Anyhow, Rowan Williams – for whom I have a great respect – was on peak form (if only he had been allowed to speak like this regularly, and wasn’t demonised by the press as some sort of archaic despot overseeing an influential but fallacious worldview and dangerous power-structure)… Dr Ramadan made his usual case , polished, refined and I think quite fair (but I wish more people would take it seriously – somehow when hardened humanists face a reasonable ‘believer’, their minds somehow short-circuit and they often ignore what he actually has to say.

___________________

Finally, did anyone spot the slightly sloppy “Nobody denies that correlation doesn’t entail causation, everyone who knows anything about it knows that correlation is evidence for causation…” – I’m no philosopher, and I don’t say this with any sort of polemical glee… but do they really let him teach at Cambridge…?! Or is he some sort of quintessential postcolonial subject whom they keep around for display purposes?

…Okay, that was a cheap-shot, I admit; nonetheless this perhaps demonstrates the fallacy, which Dr Ramadan accurately expressed, of essentialising someone with whom you disagree.

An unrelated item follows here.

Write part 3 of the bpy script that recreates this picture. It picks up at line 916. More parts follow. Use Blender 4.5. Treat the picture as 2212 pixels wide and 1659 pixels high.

…Just in case you’re wondering what problem I have with it – the speaker cited that in Western countries that ‘more religious’ (however you measure that), there is an increase in all sorts of social problems, etc.; of course one could offer a counter-argument that secular states have historically been responsible for wholesale industrial death, in a greater scale than anything witnessed in history; moreover, tremendous demagoguery existed, nuclear weapons were discharged…hmm, correlation between a secular state and atrocity…ironic, ain’t it? Like I said, who in their right mind would let him teach Logic?